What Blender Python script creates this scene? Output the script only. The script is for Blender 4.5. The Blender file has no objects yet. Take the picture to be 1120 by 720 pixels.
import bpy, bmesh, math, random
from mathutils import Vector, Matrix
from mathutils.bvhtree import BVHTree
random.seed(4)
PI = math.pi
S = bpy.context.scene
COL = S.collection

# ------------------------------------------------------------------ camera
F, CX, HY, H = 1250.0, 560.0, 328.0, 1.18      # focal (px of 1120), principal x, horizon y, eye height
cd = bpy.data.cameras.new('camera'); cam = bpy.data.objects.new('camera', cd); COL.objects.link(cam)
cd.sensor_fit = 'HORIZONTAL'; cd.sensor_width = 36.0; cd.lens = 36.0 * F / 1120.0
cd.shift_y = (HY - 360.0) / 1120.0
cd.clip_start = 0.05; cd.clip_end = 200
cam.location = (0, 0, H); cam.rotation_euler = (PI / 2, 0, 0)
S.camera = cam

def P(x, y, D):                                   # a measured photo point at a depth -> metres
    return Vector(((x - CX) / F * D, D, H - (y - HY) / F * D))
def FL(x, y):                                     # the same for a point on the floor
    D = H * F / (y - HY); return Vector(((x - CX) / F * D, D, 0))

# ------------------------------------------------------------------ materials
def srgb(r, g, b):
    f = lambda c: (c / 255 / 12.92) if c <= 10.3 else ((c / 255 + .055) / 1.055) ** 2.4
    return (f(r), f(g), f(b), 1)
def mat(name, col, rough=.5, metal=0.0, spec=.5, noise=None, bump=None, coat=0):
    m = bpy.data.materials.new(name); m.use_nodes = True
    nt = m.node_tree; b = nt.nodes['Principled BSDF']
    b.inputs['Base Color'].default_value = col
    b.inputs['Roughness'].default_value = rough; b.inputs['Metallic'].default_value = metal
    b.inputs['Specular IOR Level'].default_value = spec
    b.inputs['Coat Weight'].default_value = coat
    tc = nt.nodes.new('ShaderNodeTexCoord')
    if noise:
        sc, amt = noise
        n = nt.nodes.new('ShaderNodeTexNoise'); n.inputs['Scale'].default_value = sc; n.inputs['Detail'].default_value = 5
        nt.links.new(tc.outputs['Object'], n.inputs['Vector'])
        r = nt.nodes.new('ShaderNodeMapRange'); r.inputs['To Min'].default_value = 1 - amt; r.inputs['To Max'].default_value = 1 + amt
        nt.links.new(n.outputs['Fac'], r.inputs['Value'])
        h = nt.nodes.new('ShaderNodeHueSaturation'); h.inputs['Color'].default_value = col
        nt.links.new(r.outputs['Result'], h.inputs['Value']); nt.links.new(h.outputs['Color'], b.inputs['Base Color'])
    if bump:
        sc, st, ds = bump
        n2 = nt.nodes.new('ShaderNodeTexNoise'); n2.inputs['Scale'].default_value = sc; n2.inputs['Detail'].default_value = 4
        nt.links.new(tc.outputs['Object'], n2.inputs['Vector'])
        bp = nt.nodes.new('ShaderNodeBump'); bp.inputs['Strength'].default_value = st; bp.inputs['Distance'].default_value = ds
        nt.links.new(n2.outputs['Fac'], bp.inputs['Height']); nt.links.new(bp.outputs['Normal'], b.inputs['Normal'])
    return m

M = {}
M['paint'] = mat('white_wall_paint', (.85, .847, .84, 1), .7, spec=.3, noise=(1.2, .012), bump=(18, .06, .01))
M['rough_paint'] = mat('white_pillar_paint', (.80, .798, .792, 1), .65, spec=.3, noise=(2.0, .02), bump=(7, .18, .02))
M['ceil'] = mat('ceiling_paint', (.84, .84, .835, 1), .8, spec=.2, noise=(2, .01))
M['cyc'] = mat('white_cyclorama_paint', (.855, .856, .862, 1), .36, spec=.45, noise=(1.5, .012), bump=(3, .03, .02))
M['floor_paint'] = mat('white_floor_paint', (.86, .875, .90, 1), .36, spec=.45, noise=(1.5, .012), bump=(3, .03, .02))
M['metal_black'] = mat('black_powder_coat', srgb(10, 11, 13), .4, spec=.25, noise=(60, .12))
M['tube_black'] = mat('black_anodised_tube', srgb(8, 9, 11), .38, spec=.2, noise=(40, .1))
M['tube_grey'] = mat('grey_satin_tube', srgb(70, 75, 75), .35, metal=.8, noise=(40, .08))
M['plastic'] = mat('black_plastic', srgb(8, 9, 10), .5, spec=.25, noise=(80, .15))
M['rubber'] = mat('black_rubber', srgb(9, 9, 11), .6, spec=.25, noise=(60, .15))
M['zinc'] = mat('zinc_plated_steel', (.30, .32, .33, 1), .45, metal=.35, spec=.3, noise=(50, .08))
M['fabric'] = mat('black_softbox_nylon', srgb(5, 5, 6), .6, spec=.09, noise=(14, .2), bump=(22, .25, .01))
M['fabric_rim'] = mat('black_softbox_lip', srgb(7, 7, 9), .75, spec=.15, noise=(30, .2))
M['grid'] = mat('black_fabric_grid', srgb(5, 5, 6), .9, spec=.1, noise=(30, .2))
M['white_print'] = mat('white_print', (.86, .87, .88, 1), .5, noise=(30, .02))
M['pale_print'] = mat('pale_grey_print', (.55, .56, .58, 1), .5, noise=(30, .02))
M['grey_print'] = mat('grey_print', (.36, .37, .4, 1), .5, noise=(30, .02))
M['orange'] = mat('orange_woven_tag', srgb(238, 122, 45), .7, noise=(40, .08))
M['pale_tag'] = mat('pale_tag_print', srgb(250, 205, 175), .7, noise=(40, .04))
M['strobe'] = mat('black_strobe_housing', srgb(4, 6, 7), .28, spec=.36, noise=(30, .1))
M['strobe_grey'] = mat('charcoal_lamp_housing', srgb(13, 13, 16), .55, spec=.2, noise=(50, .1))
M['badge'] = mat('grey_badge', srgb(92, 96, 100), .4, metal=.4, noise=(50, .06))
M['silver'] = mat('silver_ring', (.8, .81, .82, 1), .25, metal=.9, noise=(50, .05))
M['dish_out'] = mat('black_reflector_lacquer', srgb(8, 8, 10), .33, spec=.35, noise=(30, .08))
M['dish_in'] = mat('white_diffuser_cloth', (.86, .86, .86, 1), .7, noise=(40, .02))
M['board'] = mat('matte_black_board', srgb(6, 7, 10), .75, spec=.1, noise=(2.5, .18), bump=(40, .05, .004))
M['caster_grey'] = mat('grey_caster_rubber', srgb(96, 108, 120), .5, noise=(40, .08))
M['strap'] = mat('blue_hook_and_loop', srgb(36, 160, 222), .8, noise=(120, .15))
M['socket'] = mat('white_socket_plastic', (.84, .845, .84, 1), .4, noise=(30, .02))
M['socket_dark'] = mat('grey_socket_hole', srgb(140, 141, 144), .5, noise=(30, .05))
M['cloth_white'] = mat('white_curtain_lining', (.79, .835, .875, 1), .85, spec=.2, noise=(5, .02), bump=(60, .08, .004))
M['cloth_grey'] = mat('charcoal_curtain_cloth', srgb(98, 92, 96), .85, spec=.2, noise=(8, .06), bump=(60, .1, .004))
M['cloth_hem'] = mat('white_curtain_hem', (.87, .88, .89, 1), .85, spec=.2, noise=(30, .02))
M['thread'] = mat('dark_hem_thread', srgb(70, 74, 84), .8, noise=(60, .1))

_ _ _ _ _

> _TASK OBJECTIVE_
Emit, unaltered, the lines from the top of the listing down through the line that holds "COL = S.collection"; emit nothing else.

> _TASK RESULT_
What Blender Python script creates this scene? Output the script only. The script is for Blender 4.5. The Blender file has no objects yet. Take the picture to be 1120 by 720 pixels.
import bpy, bmesh, math, random
from mathutils import Vector, Matrix
from mathutils.bvhtree import BVHTree
random.seed(4)
PI = math.pi
S = bpy.context.scene
COL = S.collection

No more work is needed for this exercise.